PC Andrew Harper: Killers' sentences remain unchanged after appeal

·3-min read

The sentences given to PC Andrew Harper's killers remain unchanged after challenges at the Court of Appeal.

Henry Long, 19, had been given 16 years and 18-year-olds Jessie Cole and Albert Bowers were handed 13 years in July over the death of the Thames Valley Police traffic officer.

PC Harper, 28, was caught in a strap attached to the back of a car driven by Long and dragged to his death down a winding country road as the trio fled the scene of a quad bike theft in Berkshire on the night of 15 August 2019.

PC Harper's widow, Lissie Harper, 29, said she was "let down" by the judgement.

She said: "I am of course disappointed with this outcome and ultimately feel along with the attorney general and the majority of our country that these sentences are far too lenient, that they do not reflect the severity and barbarity of the crimes they committed.

"Of course, no punishment, no time in prison will ever serve to make up for the theft of someone's life, and not just someone, but an incredible person who gave without greed or expectation to his fellow man, and I will be eternally proud to call Andrew my husband."

Long admitted manslaughter, while passengers Cole and Bowers were convicted of manslaughter after the trial at the Old Bailey in July.

All three were cleared of murder by the jury, which deliberated for more than 12 hours.

At the time, Mrs Harper said she was "utterly shocked and appalled" at the decision not to convict the trio of murder.

Mrs Harper, who married her husband one month before his death, went on to launch a campaign calling for a minimum sentence of life in prison for anyone convicted of killing "a police officer, firefighter, doctor, prison officer or paramedic".

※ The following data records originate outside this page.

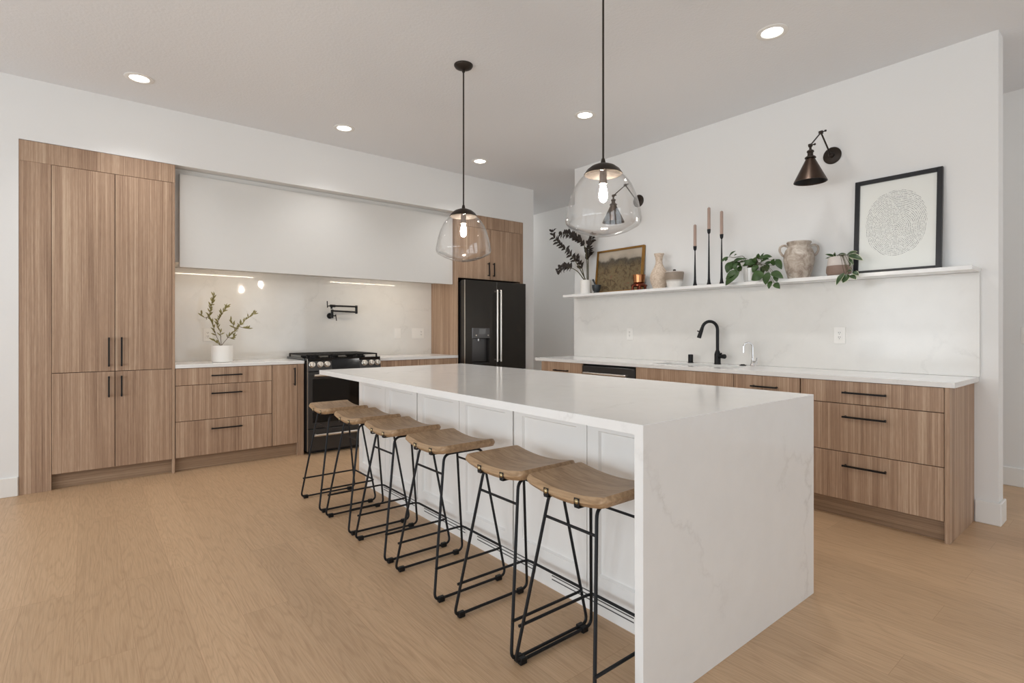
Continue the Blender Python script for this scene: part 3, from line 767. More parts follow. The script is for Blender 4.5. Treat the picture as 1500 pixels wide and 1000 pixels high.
# ================================================================== ISLAND
IX0, IX1, IY0, IY1 = 1.3445, 2.6056, 1.0208, 3.9497
bm = B()
prof = [(IY0, 0), (IY0 + .032, 0), (IY0 + .032, .883), (IY1, .883), (IY1, .915), (IY0, .915)]
a = [bm.verts.new((IX0, y, z)) for y, z in prof]; b = [bm.verts.new((IX1, y, z)) for y, z in prof]
bm.faces.new(a); bm.faces.new(b[::-1])
for i in range(6): bm.faces.new((a[i], b[i], b[(i + 1) % 6], a[(i + 1) % 6]))
bmesh.ops.bevel(bm, geom=[e for e in bm.edges], offset=.0015, segments=1, affect='EDGES')
tag(finish(bm, 'island_countertop', M['quartzw']), 'white quartz island top with a waterfall end reaching the floor', 'countertop')
t = thing('island_cabinet', 'white shaker-panelled island cabinet behind the row of bar stools', 'cabinet', (2.1, 2.5, 0))
PX = 1.65
bm = B(); box(bm, PX + .021, 2.58, IY0 + .033, IY1 - .004, .10, .882); finish(bm, 'carcass', M['white'], t)
bm = B(); box(bm, 1.697, 2.54, IY0 + .033, IY1 - .02, 0, .0995); tk = finish(bm, 'toe_kick', M['white'], t)
def shaker(y0, y1, z0, z1, st=.062, rail=.075):
    bm = B(); x0, x1 = PX, PX + .02
    y0 += .002; y1 -= .002
    o = [(y0, z0), (y1, z0), (y1, z1), (y0, z1)]; i1 = [(y0 + st, z0 + rail), (y1 - st, z0 + rail), (y1 - st, z1 - rail), (y0 + st, z1 - rail)]
    dp = .012; m_ = .006
    i2 = [(y0 + st + m_, z0 + rail + m_), (y1 - st - m_, z0 + rail + m_), (y1 - st - m_, z1 - rail - m_), (y0 + st + m_, z1 - rail - m_)]
    L = [[bm.verts.new((x, y, z)) for y, z in q] for x, q in ((x1, o), (x0, o), (x0, i1), (x0 + dp, i2))]
    bm.faces.new(L[0])
    for p, q in zip(L, L[1:]):
        for k in range(4): bm.faces.new((p[k], p[(k + 1) % 4], q[(k + 1) % 4], q[k]))
    bm.faces.new(L[3])
    return finish(bm, 'door', M['white'], t)
for y0, y1 in ((1.055, 1.542), (1.542, 2.034), (2.042, 2.528), (2.528, 3.014), (3.022, 3.484), (3.484, 3.946)):
    shaker(y0, y1, .118, .868)
M['ventslot'] = plain('vent_slot', (84, 84, 84), 0.7)
M['seamgrey'] = plain('seam_grey', (150, 148, 146), 0.7)
for y in (2.038, 3.018):
    bm = B(); box(bm, PX + .012, PX + .021, y - .004, y + .004, .118, .868); finish(bm, 'seam_strip', M['seamgrey'], t)
for y0, y1 in ((1.33, 1.805), (1.935, 2.41), (2.53, 3.003), (3.13, 3.60)):
    bm = B()
    box(bm, 1.6935, 1.6965, y0 - .012, y1 + .012, .032, .096, .0008)
    v = finish(bm, 'air_vent', M['white'], tk)
    bm = B()
    for k in range(3): box(bm, 1.6925, 1.6936, y0, y1, .045 + k * .017, .050 + k * .017)
    finish(bm, 'slots', M['ventslot'], v)

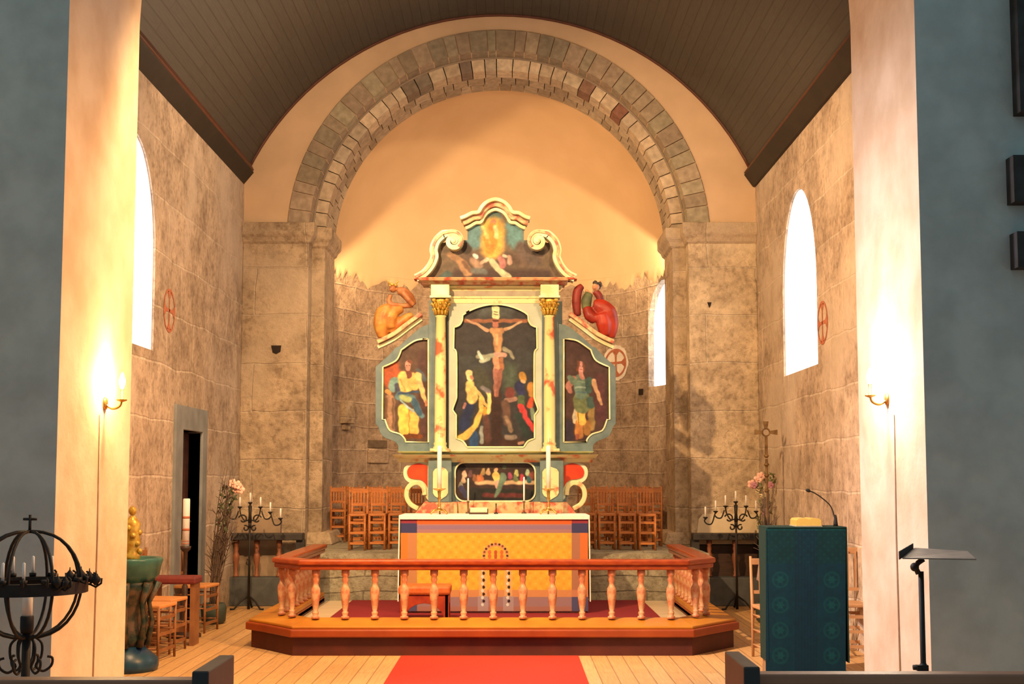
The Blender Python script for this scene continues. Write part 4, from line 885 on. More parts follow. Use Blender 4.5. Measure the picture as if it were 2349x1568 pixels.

At a hearing in November Attorney General Suella Braverman argued that the three teenagers' sentences were "unduly lenient" and "as serious a case of manslaughter as it is possible to envisage".

She told the court Long, who was described by prosecutors as the leader of the group, should have been given a life sentence and remained dangerous.

Lawyers representing the three argued that their sentences were too long and should be reduced.

On Wednesday, Dame Victoria Sharp said the court had dismissed the attorney general's appeal against Long, Cole and Bowers' sentences for manslaughter, as well as the trio's own appeals against their custodial terms.

The court did reduce the sentences imposed on Cole and Bowers for conspiracy to steal, from 38 months detention to an 18-month detention and training order given their ages at the time of the offence.

However, Dame Victoria said: "The effect of our decision is that all three offenders remain convicted of the manslaughter of PC Harper and the overall length of their custodial sentences remain unaltered."

In the written judgment, Dame Victoria added: "No one doubts the seriousness of the offending in this case."

Referring to the attorney general's argument that the sentences were "unduly lenient", Dame Victoria said: "The judge had to sentence three young offenders for manslaughter, not for murder."

An application by Cole and Bowers for leave to appeal against their convictions for PC Harper's manslaughter was refused as being "wholly unarguable".

In a statement after the ruling, a spokesman for the attorney general's office said: "The attorney general challenged the sentences given to PC Harper's killers as she considered them to be too low, but she respects the decision of the Court of Appeal.

"Her thoughts remain with PC Harper's family for their unimaginable loss."